Di masa Orde Baru berlangsung gelombang populisme antikonglomerat Tionghoa yang digerakkan pengusaha pribumi terkemuka, akademisi sosialis, anggota parlemen populis, dan pemimpin muslim. Pada 1972, Presiden Soeharto mengumumkan rencana pemerintah membeli 50%-60% saham perusahaan pengusaha Tionghoa dan memberikannya kepada pengusaha pribumi. Rencana itu urung dilakukan karena Pak Harto menganggap pengusaha Tionghoa sukses karena memiliki modal dan keterampilan memadai. Presiden Soeharto mengeluarkan kebijakan memberikan akses modal dan keterampilan kepada pengusaha pribumi sembari mendorong mereka bekerja sama dengan pengusaha Tionghoa.
Ikatan Cendekiawan Muslim Se-Indonesia yang kelahirannya direstui Presiden Soeharto menjalankan program pemberdayaan ekonomi umat yang bersifat populis.

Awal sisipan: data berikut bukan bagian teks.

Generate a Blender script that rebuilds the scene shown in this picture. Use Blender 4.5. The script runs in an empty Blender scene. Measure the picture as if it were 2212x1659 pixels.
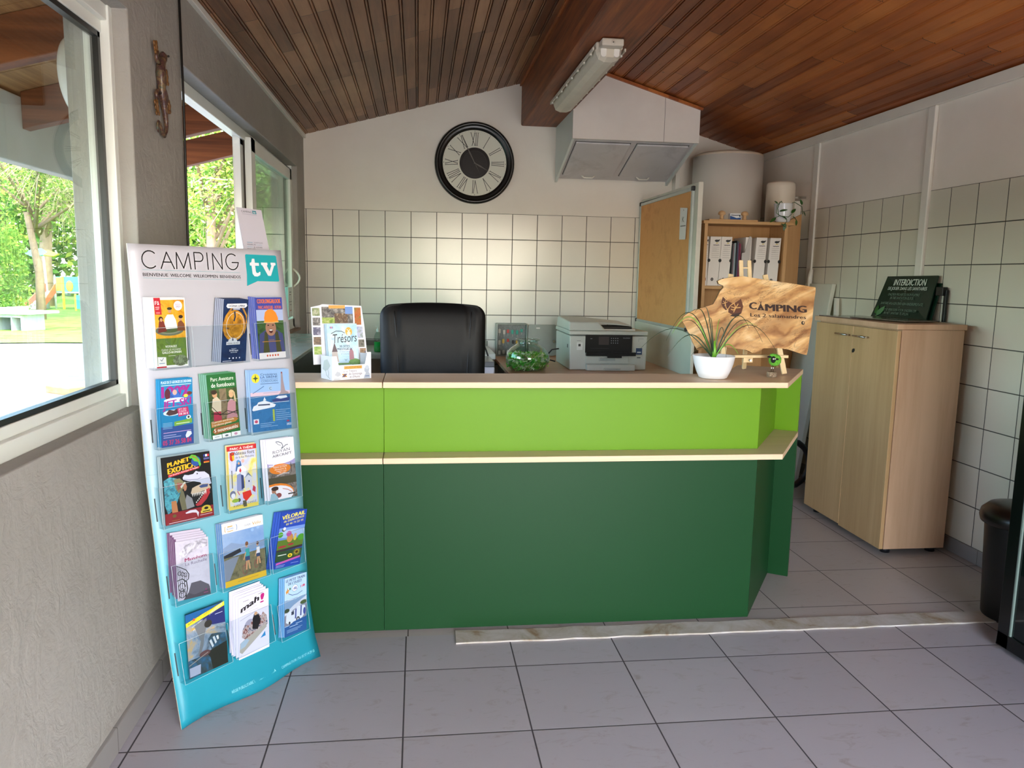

Menjelang kejatuhannya, Pak Harto menyerang pengusaha ‘tertentu’ sebagai penyebab krisis ekonomi dan mengatakan itu permainan yang tak akan pernah mendapat berkah Tuhan. Seusai bertemu Pak Harto, Ketua MUI Hasan Basri mendorong pemerintah mengambil langkah mengurangi kesenjangan kekayaan dengan membentuk ekonomi rakyat dan mendorong bisnis pribumi.
Populisme Islam dalam konteks ekonomi kiranya gagal. Pengusaha Tionghoa-nonmuslim tetap menguasai ekonomi. Isu ekonomi sulit digunakan untuk memobilisasi massa lantaran rakyat relatif puas dengan kondisi ekonomi Indonesia.
Di era reformasi, populisme Islam bergeser ke upaya meraih kekuasaan politik yang tetap dibalut dengan identitas-identitas. Hadiz menyebutnya populisme Islam baru (new Islamic populism).
Pada Pilpres 2014 dan 2019, Prabowo Subianto beraliansi dengan kelompok Islam. Prabowo di Pilpres 2014 menyerang rivalnya, Jokowi, dengan senjata identitas dengan mengatakan Jokowi bukan muslim dan keturunan Tionghoa Singapura. Di Pilpres 2019, Prabowo dikatakan calon presiden pilihan ulama. Prabowo hendak memosisikan Jokowi sebagai elite berhadapan dengan umat.
Namun, Prabowo yang capres pilihan ulama itu mengambil pengusaha sebagai cawapresnya. Jokowi yang bukan pilihan ulama justru meminta ulama menjadi cawapresnya. Populisme agama bikin dunia politik terbolak-balik.
Populisme Islam politik paling fenomenal apalagi kalau bukan Pilkada DKI 2017. Lewat Aksi Bela Islam berjilid-jilid, kelompokkelompok Islam menolak Basuki Tjahaja Purnama yang Kristen dan Tionghoa kembali menjabat Gubernur DKI dengan alasan dia menistakan agama. Populisme Islam makin terasa ketika Anies Baswedan dalam pidato pengukuhannya sebagai Gubernur DKI kira-kira menyebut saatnya kaum pribumi berkuasa atau mengambil alih kendali atas Jakarta. Kelompok-kelompok Islam dan Anies memosisikan Ahok sebagai elite berhadap-hadapan dengan umat.
Karena menggunakan identitas etnik dan agama sebagai senjata, populisme Islam lama dan populisme Islam baru bersifat diskriminatif. Diskriminasi berkebalikan dengan demokrasi. Populisme agama sekali lagi bikin dunia politik terbolak-balik. Itulah sebabnya Menteri Agama Yaqut Cholil Qoumas mengatakan tidak menginginkan populisme Islam berkembang di Indonesia.